### STATED PROBLEM
Take every line from the first down to the line with "R = math.radians" and set it down exactly, without the pictures.

### MATERIAL FOR THE TASK

----

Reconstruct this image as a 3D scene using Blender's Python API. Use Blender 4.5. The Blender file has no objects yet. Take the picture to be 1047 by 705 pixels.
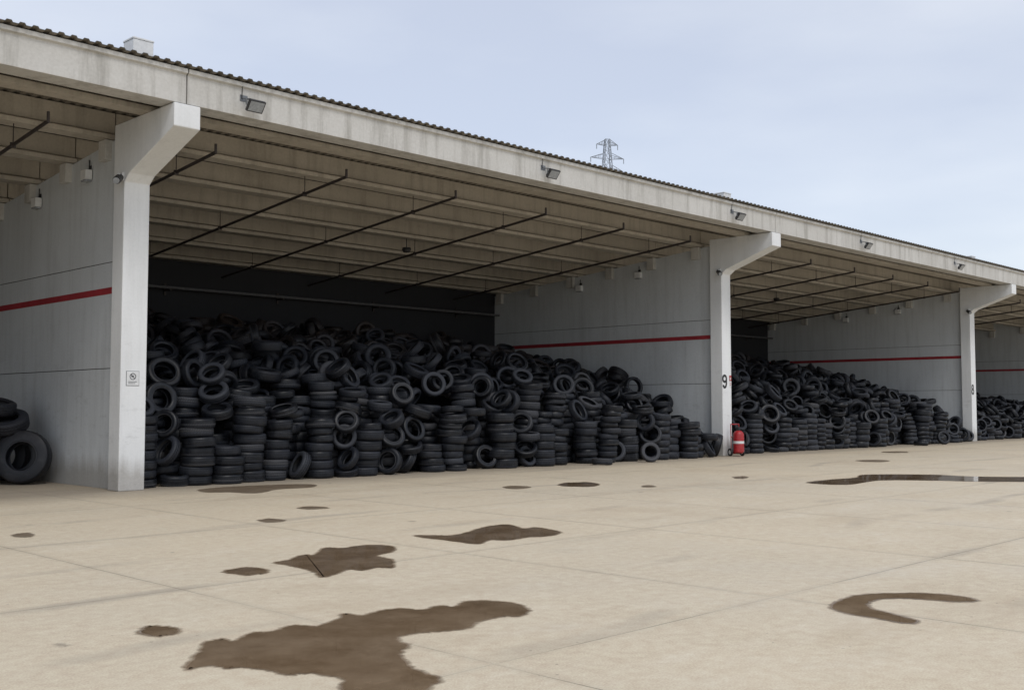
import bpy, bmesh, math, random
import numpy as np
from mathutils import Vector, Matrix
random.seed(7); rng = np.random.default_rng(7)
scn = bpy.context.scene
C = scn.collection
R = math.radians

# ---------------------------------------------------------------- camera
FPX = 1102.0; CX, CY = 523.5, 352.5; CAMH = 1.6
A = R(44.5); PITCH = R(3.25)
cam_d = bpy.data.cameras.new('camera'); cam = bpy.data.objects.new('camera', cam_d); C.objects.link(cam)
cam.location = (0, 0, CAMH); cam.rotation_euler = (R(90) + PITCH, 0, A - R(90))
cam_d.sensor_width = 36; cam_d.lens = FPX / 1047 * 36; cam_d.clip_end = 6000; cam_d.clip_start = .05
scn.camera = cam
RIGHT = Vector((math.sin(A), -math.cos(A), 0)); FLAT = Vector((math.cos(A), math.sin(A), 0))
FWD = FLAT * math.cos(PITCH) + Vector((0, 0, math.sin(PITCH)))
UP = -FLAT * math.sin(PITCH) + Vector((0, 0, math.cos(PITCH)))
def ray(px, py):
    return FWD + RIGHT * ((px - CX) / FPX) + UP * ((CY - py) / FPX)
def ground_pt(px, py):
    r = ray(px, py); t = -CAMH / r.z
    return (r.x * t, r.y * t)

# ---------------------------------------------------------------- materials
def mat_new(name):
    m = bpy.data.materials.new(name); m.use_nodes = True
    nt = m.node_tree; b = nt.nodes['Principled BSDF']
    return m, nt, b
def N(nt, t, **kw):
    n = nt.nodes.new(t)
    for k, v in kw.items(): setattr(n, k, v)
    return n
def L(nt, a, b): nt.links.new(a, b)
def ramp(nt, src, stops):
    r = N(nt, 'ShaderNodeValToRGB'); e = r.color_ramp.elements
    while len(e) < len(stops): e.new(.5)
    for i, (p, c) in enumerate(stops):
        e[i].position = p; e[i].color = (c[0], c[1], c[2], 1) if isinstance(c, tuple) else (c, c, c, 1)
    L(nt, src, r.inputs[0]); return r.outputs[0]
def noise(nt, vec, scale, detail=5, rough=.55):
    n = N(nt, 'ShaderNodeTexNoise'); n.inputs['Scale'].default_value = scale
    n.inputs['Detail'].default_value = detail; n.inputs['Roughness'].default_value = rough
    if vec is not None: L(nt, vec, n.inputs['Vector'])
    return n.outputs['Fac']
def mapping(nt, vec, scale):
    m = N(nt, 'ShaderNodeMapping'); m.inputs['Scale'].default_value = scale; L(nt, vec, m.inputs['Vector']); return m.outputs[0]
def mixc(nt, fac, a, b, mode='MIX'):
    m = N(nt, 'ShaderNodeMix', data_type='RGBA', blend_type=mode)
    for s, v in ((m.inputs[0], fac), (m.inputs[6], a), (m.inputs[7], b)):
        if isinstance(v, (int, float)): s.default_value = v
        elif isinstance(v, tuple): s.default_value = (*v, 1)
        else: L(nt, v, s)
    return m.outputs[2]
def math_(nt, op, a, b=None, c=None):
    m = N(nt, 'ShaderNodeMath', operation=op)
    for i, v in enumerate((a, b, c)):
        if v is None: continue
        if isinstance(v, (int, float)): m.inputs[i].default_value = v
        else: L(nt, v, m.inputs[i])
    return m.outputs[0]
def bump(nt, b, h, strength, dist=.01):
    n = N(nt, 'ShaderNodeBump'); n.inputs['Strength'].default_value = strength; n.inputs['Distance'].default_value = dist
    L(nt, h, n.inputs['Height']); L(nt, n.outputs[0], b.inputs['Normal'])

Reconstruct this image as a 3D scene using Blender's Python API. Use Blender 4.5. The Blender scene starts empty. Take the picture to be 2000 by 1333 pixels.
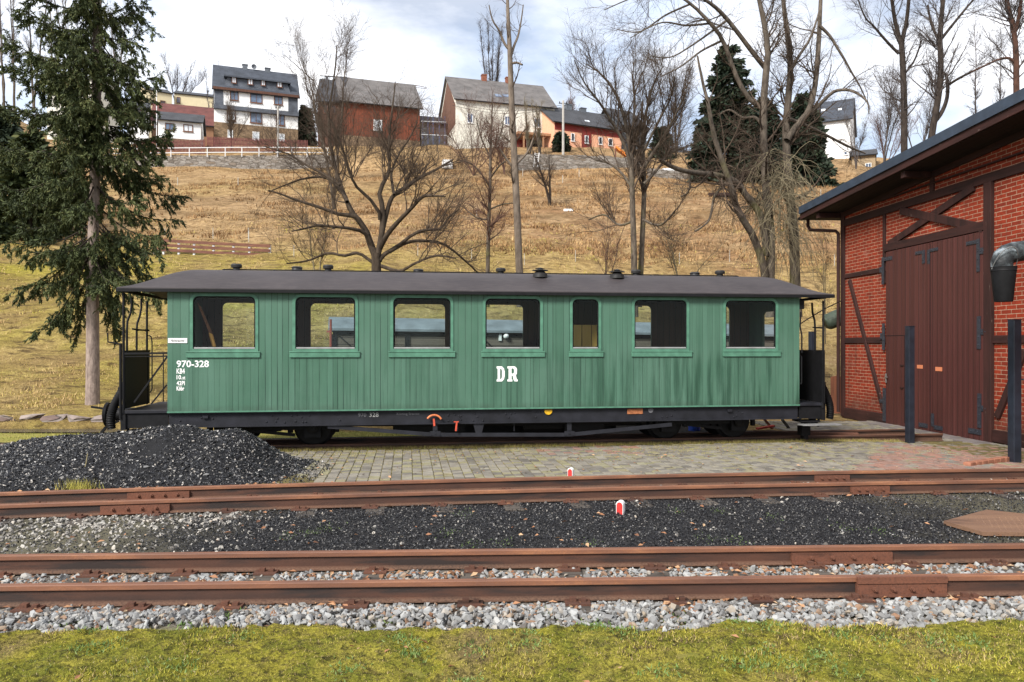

----

### CORRECT RESULT
Reconstruct this image as a 3D scene using Blender's Python API. Use Blender 4.5. The Blender file has no objects yet. Take the picture to be 1047 by 705 pixels.
import bpy, bmesh, math, random
import numpy as np
from mathutils import Vector, Matrix
random.seed(7); rng = np.random.default_rng(7)
scn = bpy.context.scene
C = scn.collection
R = math.radians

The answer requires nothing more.